“Arabs are full citizens, but are not part of the power-making and decision-making in Israel,” explained Zeidan Atashi, an Israeli-Druze, who spoke this week in Milwaukee.
Although “they have all rights the Israelis have,” he continued, “they are not part of the sovereignty of Israel. Since Israel cannot afford to give them what they want [separate sovereignty] they will continue to feel like second class citizens and they will be looking at Palestine, next door.”
The solution to diffusing this problem, he said, begins with land. “Israel must withdraw from all unnecessary settlements in the West Bank and Gaza to open many opportunities for peace and co-existence.”
Then Israel must offer Israeli-Arabs more political and democratic participation, and must make gradual but consistent attempts to promote Israeli-Arab inclusion.
The solution, he said, is to “Israelize” the Arab community — to make them feel that they belong.”
Atashi spoke to a group of some 20 on Monday, Feb. 21, on the topic, “An Israeli-Druze Perspective on Majorities and Minorities in Israel: The Democratic Challenge.”
Hosted by the Milwaukee Jewish Council for Community Relations, the event took place at the Evan & Marion Helfaer Community Service Building.
A former member of the Knesset and an Israel Defense Forces veteran, Atashi has been active in political and public life. He has worked as a senior reporter and commentator on Arab affairs for Israeli television and spent many years working in New York, first in the Israeli Consulate and then as a delegate to the United Nations.
Author of “Druze and Jews in Israel: A Shared Destiny?” (International Specialized Book Services, 1996), Atashi describes himself as a Druze by religion, an Arab by nationality and an Israeli by citizenship.

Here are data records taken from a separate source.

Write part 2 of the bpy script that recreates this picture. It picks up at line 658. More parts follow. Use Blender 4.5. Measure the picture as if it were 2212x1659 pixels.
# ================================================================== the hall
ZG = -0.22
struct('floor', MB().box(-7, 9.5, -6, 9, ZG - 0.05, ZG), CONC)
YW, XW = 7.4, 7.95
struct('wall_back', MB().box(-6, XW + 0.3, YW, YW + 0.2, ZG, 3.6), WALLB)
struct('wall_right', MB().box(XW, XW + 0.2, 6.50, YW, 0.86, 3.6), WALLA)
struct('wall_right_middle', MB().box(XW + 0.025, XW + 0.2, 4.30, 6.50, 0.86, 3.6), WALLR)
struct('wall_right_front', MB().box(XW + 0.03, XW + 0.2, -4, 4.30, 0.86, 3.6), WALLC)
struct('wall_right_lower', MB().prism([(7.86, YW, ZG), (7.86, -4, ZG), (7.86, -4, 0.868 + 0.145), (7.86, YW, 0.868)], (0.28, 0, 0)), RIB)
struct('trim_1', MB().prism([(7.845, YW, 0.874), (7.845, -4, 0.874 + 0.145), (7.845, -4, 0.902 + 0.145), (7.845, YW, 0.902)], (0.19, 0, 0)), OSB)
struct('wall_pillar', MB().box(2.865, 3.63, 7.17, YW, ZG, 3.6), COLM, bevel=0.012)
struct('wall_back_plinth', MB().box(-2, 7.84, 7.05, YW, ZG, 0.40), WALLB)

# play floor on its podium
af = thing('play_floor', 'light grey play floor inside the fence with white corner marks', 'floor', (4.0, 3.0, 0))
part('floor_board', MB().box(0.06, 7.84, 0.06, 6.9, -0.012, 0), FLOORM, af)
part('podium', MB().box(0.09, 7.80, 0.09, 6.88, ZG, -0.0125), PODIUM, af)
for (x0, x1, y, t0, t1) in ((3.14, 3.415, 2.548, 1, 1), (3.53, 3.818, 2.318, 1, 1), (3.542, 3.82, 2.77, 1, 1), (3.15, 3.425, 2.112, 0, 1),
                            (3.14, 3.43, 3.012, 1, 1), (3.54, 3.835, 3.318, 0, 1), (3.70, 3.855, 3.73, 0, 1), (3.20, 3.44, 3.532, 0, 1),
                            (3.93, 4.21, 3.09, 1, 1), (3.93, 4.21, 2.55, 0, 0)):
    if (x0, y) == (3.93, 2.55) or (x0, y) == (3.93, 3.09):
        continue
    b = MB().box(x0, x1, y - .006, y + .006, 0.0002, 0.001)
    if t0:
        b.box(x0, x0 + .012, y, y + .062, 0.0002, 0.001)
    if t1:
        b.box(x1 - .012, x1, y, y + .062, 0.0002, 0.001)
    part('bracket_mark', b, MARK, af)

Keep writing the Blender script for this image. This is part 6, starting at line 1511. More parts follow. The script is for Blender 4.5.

Atashi said that he and the Israeli Druze community support the State of Israel and ardently desire that it remain a Jewish state with a Jewish majority.
Citing several clashes between the Jews and the Muslim Arab minority in Israel and a laundry list of conflicts between Islamic fundamentalists and Christians around the world, Atashi asserted that these conflicts “were a political signal that the Islamicists could form separatist movements.”
“There have been huge public meetings [in Arab communities] to Islamicize the world,” he said.
Arguing that “there are no permanent settlements in the Middle East;” that “the Jews still do not know the mentality of the Middle East;” and that “the only measure that works in the Middle East is power,” Atashi explained his “personal thesis,” based on what he has observed in these conflicts. “Whenever any Islamic minority reaches 20 percent or more, there will be disagreements with the majority and demands for participation and sovereignty that are designed to destablize that country,” he said.
Atashi noted that 18 percent of Israel’s population consists of non-Jewish minorities, 16 percent of whom are Muslim Arabs. Almost 22 percent of Israelis under the age of 20 are Muslim Arabs.
Atashi said that Israeli and American Jews must understand the implications of these statistics as they face the danger of a disaffected Israeli-Arab minority being influenced by Islamic fundamentalists.